Bandara yang dulu melayani penerbangan mancanegara, kini bertatus domestik, dan hanya menerima penerbangan dalam negeri, yaitu dari Pangkalpinang yang notabene masih dalam provinsi yang sama, dan juga Jakarta. Revitalisasi pembangunannya pun tidak nampak. Total runway di bandara itu ‘stag’ pada 2.710 meter saja.

Bahkan, berdasarkan data Direktorat Jenderal Perhubungan Udara Kementerian Perhubungan (Kemenhub) RI, frekuensi penerbangan komersil di bandara tersebut dalam perminggunya hanya 31 penerbangan, dan tidak memiliki apron untuk pesawat parkir.

Masih di provinsi yang sama, Pangkalpinang.
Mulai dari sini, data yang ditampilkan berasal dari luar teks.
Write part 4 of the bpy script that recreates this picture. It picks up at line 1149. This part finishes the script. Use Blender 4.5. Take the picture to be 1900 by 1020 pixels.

Bandaranya, Depati Amir sedikit ‘bernasib’ lebih baik. Sebagai pulau yang diisi oleh 4 kabupaten/1 kota, Pulau Bangka memang menjadi pusat industri dan perdagangan, serta pusat pemerintahan yang menghubungkan komunikasi daerah dan pusat melalui Ibu Kota Pangkalpinang. Bandara ini cukup lebih besar dari saudaranya, dengan adanya 2 terminal aktif, walaupun hanya dapat menampung 4 pesawat dalam satu waktu.

Terminal baru Bandara Depati Amir diresmikan oleh Presiden Joko Widodo pada 14 Mei 2019 lalu. Dalam pernyataan di hadapan pers usai penandatanganan prasasti, Kepala Negara memberikan proyeksi untuk pembangunan terminal di sayap kiri, yang akan menambah kapasitas dari 3 juta, menjadi 5 juta penumpang per tahunnya. Target pembangunan infrastruktur fisik itu saat ini masih dalam progres pembangunan.
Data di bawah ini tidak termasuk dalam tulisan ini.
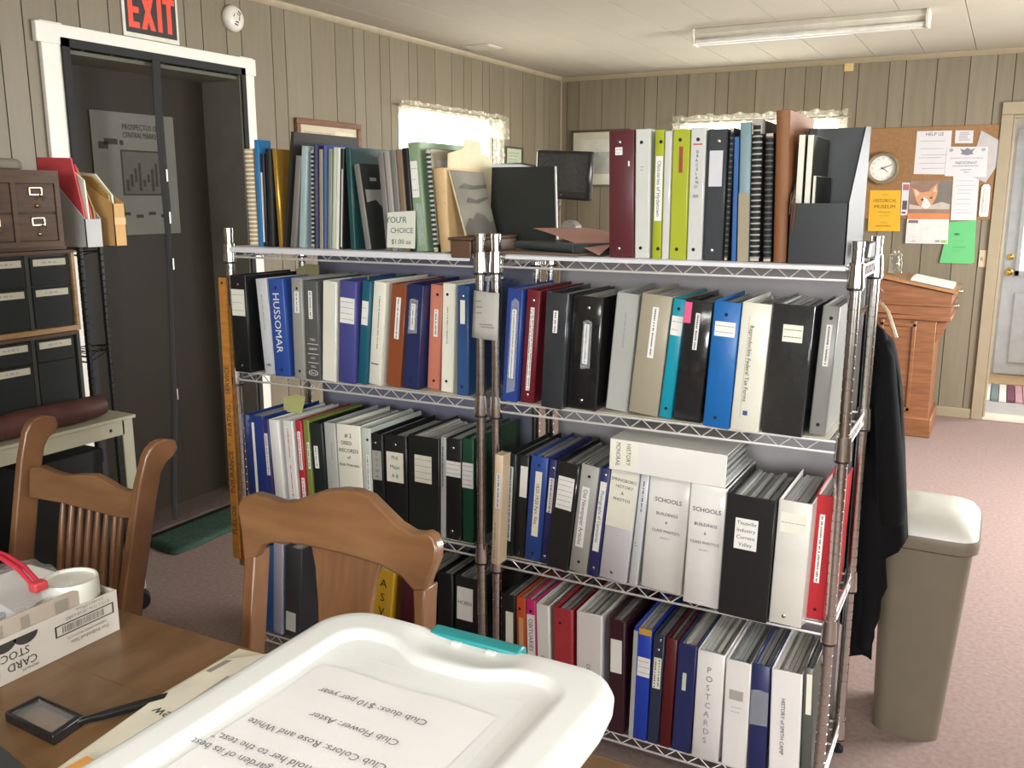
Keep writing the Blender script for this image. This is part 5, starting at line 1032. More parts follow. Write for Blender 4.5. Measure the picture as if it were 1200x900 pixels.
t.quad((-0.393, yy, 1.195), (-0.357, yy, 1.195), (-0.357, yy, 1.215), (-0.393, yy, 1.215), 2); t.quad((-0.43, yy, 1.197), (-0.40, yy, 1.197), (-0.40, yy, 1.215), (-0.43, yy, 1.215), 3); t.quad((-0.58, yy, 1.2), (-0.55, yy, 1.2), (-0.55, yy, 1.206), (-0.58, yy, 1.206), 3)
build(t, 'print', [M('calendar_plum', '7a5f63', rough=0.7), M('calendar_rule', 'b9b1ad', rough=0.7), M('calendar_green', '8fae58', rough=0.7), GP], cal)
o, y = wall_sheet('leaflet', 'bright green leaflet hanging below the cork board', 'leaflet', ((-0.39, 1.06), (-0.19, 1.061), (-0.178, 1.075), (-0.192, 1.349), (-0.351, 1.336)), 1, M('leaflet_green', '5cab6c', rough=0.8, var=0.03), G)
t = MB(); t.add([(-0.30 + 0.018 * math.cos(k * PI / 5), y, 1.255 + 0.008 * math.sin(k * PI / 5)) for k in range(10)], [tuple(range(10))]); lines(t, -0.34, -0.24, 1.20, 1.22, 2, y, 1, 0.003); lines(t, -0.33, -0.21, 1.16, 1.175, 1, y, 0, 0.003); lines(t, -0.33, -0.25, 1.13, 1.15, 2, y, 1, 0.003)
build(t, 'print', [M('leaflet_green_ink', '35704a', rough=0.8), M('leaflet_green_pale', '58a069', rough=0.8)], o)
th_ = empty('thermometer', (-0.153, YB - 0.014, 1.372), 'white metal wall thermometer at right edge of the cork board', 'thermometer', None)
build(MB().prism([(-0.181, 1.38), (-0.175, 1.372), (-0.13, 1.372), (-0.124, 1.38), (-0.127, 1.565), (-0.14, 1.583), (-0.168, 1.583), (-0.181, 1.565)], 'y', YB - 0.024, YB - 0.0145), 'case', M('thermometer_white', 'd8d2c8', rough=0.35), th_, bevel=0.003)
build(B(-0.166, YB - 0.0265, 1.40, -0.14, YB - 0.0242, 1.55), 'scale', M('thermometer_scale', 'b7aea2', rough=0.4), th_); build(B(-0.156, YB - 0.028, 1.405, -0.15, YB - 0.0267, 1.54), 'tube', M('thermometer_glass', 'e8e4de', rough=0.1), th_)
sw = empty('light_switch', (-0.125, YB, 1.04), 'tan switch plate on panelling left of the back doorway', 'switch')
build(B(-0.154, YB - 0.006, 1.04, -0.108, YB - 0.0005, 1.153), 'plate', M('switch_tan', 'b8a88a', rough=0.45), sw, bevel=0.002); build(B(-0.135, YB - 0.014, 1.085, -0.127, YB - 0.006, 1.108), 'toggle', M('switch_toggle', 'a59472', rough=0.45), sw)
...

Presiden menyebutkan, pembangunan terminal ini diharapkan dapat menunjang perkembangan dunia pariwisata di Bangka Belitung, dan akan menambah frekuensi penerbangan domestik perminggu yang saat ini berjumlah 105 penerbangan. Tentunya, hal itu adalah angin segar bagi daerah. Namun, perencanaan ini dapat terus berjalan, dan selesai jika kolaborasi antara Pemerintah Daerah dengan Pemerintah Pusat dapat terjalin dengan baik secara berkala, sehingga sasaran Indonesia-Sentris tercapai di Kepulauan ini.